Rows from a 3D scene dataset
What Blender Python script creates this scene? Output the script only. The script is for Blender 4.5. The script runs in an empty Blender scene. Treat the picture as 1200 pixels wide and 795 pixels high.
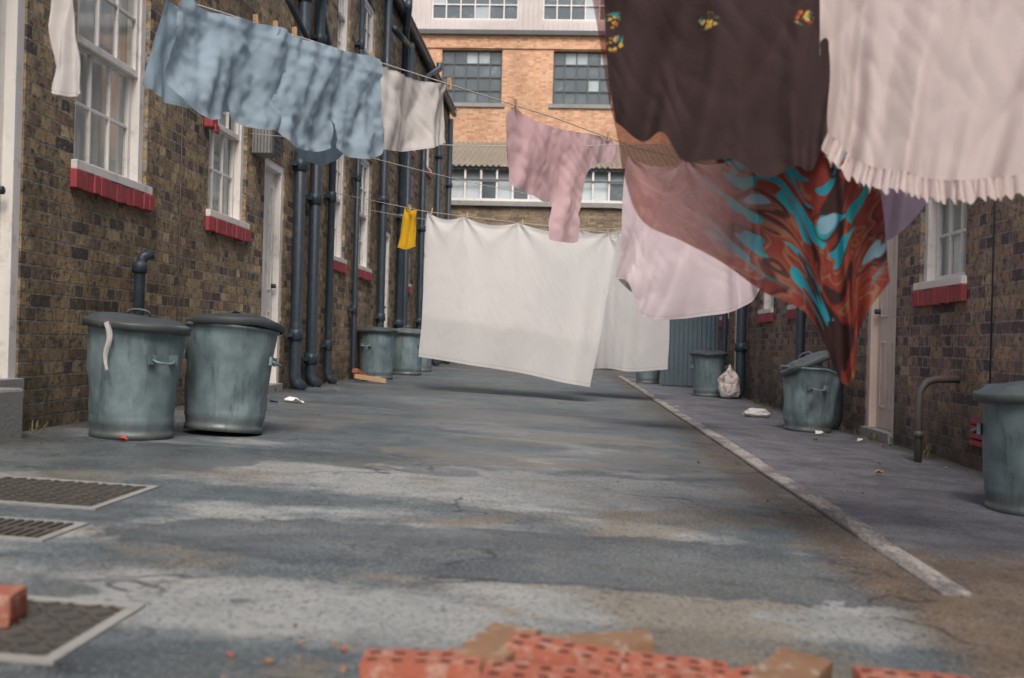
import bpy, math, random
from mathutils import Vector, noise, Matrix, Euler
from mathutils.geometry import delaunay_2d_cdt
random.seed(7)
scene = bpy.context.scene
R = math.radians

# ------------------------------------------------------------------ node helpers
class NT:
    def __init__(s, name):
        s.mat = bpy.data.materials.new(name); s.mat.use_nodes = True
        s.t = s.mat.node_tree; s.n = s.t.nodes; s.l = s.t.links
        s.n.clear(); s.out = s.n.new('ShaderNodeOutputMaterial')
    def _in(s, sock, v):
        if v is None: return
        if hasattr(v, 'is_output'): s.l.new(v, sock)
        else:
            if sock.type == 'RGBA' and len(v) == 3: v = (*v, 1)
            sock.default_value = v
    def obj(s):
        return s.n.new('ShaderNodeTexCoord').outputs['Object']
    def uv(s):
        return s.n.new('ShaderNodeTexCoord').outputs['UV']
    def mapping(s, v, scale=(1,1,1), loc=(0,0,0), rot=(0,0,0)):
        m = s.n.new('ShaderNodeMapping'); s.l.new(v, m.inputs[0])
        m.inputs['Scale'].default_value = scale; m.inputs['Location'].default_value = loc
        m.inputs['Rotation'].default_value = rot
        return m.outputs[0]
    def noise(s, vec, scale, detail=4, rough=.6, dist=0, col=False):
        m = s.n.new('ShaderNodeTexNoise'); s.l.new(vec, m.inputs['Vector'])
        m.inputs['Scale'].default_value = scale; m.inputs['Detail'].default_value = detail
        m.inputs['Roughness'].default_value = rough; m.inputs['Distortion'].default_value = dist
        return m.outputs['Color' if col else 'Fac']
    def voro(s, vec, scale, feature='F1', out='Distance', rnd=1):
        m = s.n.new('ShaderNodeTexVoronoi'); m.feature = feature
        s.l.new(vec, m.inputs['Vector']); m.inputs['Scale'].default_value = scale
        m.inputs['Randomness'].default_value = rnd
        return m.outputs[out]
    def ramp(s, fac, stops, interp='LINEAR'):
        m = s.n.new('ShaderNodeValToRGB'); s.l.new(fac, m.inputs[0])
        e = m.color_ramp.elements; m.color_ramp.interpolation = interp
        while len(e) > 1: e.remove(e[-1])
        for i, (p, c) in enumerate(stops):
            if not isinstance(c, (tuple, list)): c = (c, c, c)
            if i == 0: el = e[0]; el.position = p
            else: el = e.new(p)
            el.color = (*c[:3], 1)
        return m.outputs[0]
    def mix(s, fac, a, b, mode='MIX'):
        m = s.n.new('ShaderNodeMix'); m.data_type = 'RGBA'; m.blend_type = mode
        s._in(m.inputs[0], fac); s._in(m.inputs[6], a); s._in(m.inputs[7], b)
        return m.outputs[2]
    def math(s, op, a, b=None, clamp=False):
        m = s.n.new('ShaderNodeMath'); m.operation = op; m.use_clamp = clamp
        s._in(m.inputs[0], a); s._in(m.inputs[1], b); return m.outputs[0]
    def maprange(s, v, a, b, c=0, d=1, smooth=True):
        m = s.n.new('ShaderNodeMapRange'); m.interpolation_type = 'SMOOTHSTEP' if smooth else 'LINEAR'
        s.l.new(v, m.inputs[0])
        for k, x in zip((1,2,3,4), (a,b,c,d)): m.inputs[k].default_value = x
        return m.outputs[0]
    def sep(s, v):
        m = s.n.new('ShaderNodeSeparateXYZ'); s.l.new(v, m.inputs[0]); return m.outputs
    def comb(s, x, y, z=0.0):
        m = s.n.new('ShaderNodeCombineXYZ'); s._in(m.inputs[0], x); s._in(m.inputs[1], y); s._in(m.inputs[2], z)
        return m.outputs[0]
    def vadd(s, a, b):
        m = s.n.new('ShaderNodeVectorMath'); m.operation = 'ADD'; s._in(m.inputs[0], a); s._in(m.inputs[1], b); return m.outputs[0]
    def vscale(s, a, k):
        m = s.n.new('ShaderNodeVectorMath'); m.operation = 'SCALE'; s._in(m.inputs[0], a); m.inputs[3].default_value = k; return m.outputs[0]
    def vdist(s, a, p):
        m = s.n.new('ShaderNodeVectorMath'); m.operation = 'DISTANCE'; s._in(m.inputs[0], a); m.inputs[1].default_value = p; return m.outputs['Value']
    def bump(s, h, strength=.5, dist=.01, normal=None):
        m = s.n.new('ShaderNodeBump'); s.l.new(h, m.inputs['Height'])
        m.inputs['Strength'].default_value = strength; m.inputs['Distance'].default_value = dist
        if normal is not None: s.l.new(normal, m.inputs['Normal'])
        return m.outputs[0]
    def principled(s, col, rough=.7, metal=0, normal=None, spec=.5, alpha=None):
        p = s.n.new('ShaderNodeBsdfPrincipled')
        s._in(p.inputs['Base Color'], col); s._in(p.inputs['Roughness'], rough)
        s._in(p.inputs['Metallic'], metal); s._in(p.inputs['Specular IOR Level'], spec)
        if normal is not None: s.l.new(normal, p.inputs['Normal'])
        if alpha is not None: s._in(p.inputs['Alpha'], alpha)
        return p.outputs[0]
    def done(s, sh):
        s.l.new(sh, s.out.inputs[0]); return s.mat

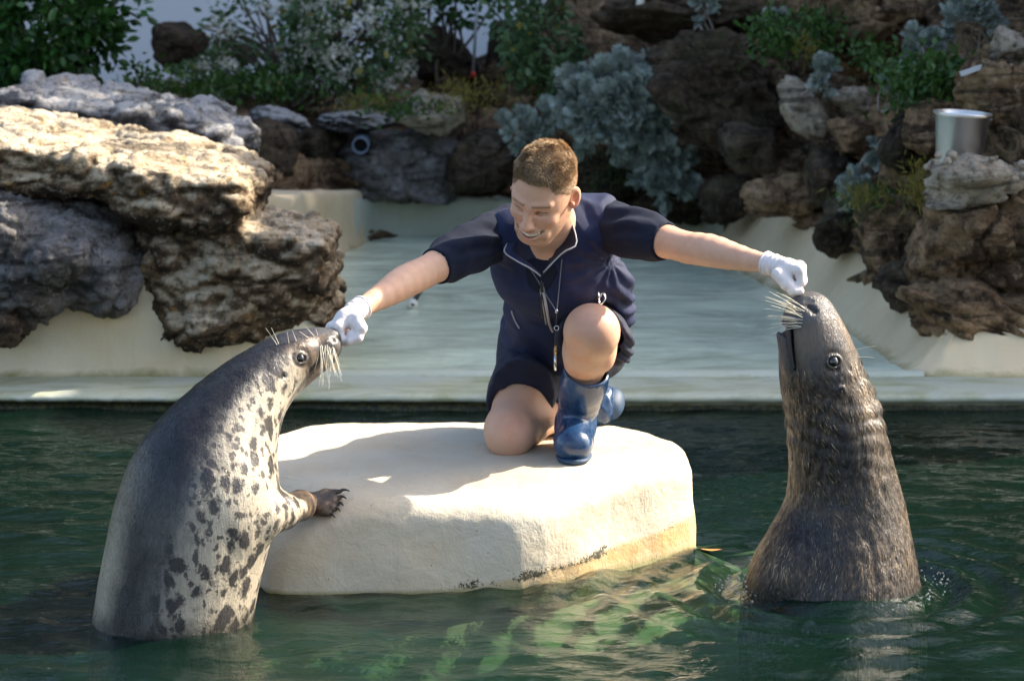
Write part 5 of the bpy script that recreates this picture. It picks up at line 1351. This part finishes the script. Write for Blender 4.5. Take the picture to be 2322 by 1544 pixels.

Task to carry out:
Quote in full the listing given above; the images are to be left out.

Exercise answer:
What Blender Python script creates this scene? Output the script only. The script is for Blender 4.5. The script runs in an empty Blender scene. Treat the picture as 1200 pixels wide and 795 pixels high.
import bpy, math, random
from mathutils import Vector, noise, Matrix, Euler
from mathutils.geometry import delaunay_2d_cdt
random.seed(7)
scene = bpy.context.scene
R = math.radians

# ------------------------------------------------------------------ node helpers
class NT:
    def __init__(s, name):
        s.mat = bpy.data.materials.new(name); s.mat.use_nodes = True
        s.t = s.mat.node_tree; s.n = s.t.nodes; s.l = s.t.links
        s.n.clear(); s.out = s.n.new('ShaderNodeOutputMaterial')
    def _in(s, sock, v):
        if v is None: return
        if hasattr(v, 'is_output'): s.l.new(v, sock)
        else:
            if sock.type == 'RGBA' and len(v) == 3: v = (*v, 1)
            sock.default_value = v
    def obj(s):
        return s.n.new('ShaderNodeTexCoord').outputs['Object']
    def uv(s):
        return s.n.new('ShaderNodeTexCoord').outputs['UV']
    def mapping(s, v, scale=(1,1,1), loc=(0,0,0), rot=(0,0,0)):
        m = s.n.new('ShaderNodeMapping'); s.l.new(v, m.inputs[0])
        m.inputs['Scale'].default_value = scale; m.inputs['Location'].default_value = loc
        m.inputs['Rotation'].default_value = rot
        return m.outputs[0]
    def noise(s, vec, scale, detail=4, rough=.6, dist=0, col=False):
        m = s.n.new('ShaderNodeTexNoise'); s.l.new(vec, m.inputs['Vector'])
        m.inputs['Scale'].default_value = scale; m.inputs['Detail'].default_value = detail
        m.inputs['Roughness'].default_value = rough; m.inputs['Distortion'].default_value = dist
        return m.outputs['Color' if col else 'Fac']
    def voro(s, vec, scale, feature='F1', out='Distance', rnd=1):
        m = s.n.new('ShaderNodeTexVoronoi'); m.feature = feature
        s.l.new(vec, m.inputs['Vector']); m.inputs['Scale'].default_value = scale
        m.inputs['Randomness'].default_value = rnd
        return m.outputs[out]
    def ramp(s, fac, stops, interp='LINEAR'):
        m = s.n.new('ShaderNodeValToRGB'); s.l.new(fac, m.inputs[0])
        e = m.color_ramp.elements; m.color_ramp.interpolation = interp
        while len(e) > 1: e.remove(e[-1])
        for i, (p, c) in enumerate(stops):
            if not isinstance(c, (tuple, list)): c = (c, c, c)
            if i == 0: el = e[0]; el.position = p
            else: el = e.new(p)
            el.color = (*c[:3], 1)
        return m.outputs[0]
    def mix(s, fac, a, b, mode='MIX'):
        m = s.n.new('ShaderNodeMix'); m.data_type = 'RGBA'; m.blend_type = mode
        s._in(m.inputs[0], fac); s._in(m.inputs[6], a); s._in(m.inputs[7], b)
        return m.outputs[2]
    def math(s, op, a, b=None, clamp=False):
        m = s.n.new('ShaderNodeMath'); m.operation = op; m.use_clamp = clamp
        s._in(m.inputs[0], a); s._in(m.inputs[1], b); return m.outputs[0]
    def maprange(s, v, a, b, c=0, d=1, smooth=True):
        m = s.n.new('ShaderNodeMapRange'); m.interpolation_type = 'SMOOTHSTEP' if smooth else 'LINEAR'
        s.l.new(v, m.inputs[0])
        for k, x in zip((1,2,3,4), (a,b,c,d)): m.inputs[k].default_value = x
        return m.outputs[0]
    def sep(s, v):
        m = s.n.new('ShaderNodeSeparateXYZ'); s.l.new(v, m.inputs[0]); return m.outputs
    def comb(s, x, y, z=0.0):
        m = s.n.new('ShaderNodeCombineXYZ'); s._in(m.inputs[0], x); s._in(m.inputs[1], y); s._in(m.inputs[2], z)
        return m.outputs[0]
    def vadd(s, a, b):
        m = s.n.new('ShaderNodeVectorMath'); m.operation = 'ADD'; s._in(m.inputs[0], a); s._in(m.inputs[1], b); return m.outputs[0]
    def vscale(s, a, k):
        m = s.n.new('ShaderNodeVectorMath'); m.operation = 'SCALE'; s._in(m.inputs[0], a); m.inputs[3].default_value = k; return m.outputs[0]
    def vdist(s, a, p):
        m = s.n.new('ShaderNodeVectorMath'); m.operation = 'DISTANCE'; s._in(m.inputs[0], a); m.inputs[1].default_value = p; return m.outputs['Value']
    def bump(s, h, strength=.5, dist=.01, normal=None):
        m = s.n.new('ShaderNodeBump'); s.l.new(h, m.inputs['Height'])
        m.inputs['Strength'].default_value = strength; m.inputs['Distance'].default_value = dist
        if normal is not None: s.l.new(normal, m.inputs['Normal'])
        return m.outputs[0]
    def principled(s, col, rough=.7, metal=0, normal=None, spec=.5, alpha=None):
        p = s.n.new('ShaderNodeBsdfPrincipled')
        s._in(p.inputs['Base Color'], col); s._in(p.inputs['Roughness'], rough)
        s._in(p.inputs['Metallic'], metal); s._in(p.inputs['Specular IOR Level'], spec)
        if normal is not None: s.l.new(normal, p.inputs['Normal'])
        if alpha is not None: s._in(p.inputs['Alpha'], alpha)
        return p.outputs[0]
    def done(s, sh):
        s.l.new(sh, s.out.inputs[0]); return s.mat

Write part 5 of the bpy script that recreates this picture. It picks up at line 1351. This part finishes the script. Write for Blender 4.5. Take the picture to be 2322 by 1544 pixels.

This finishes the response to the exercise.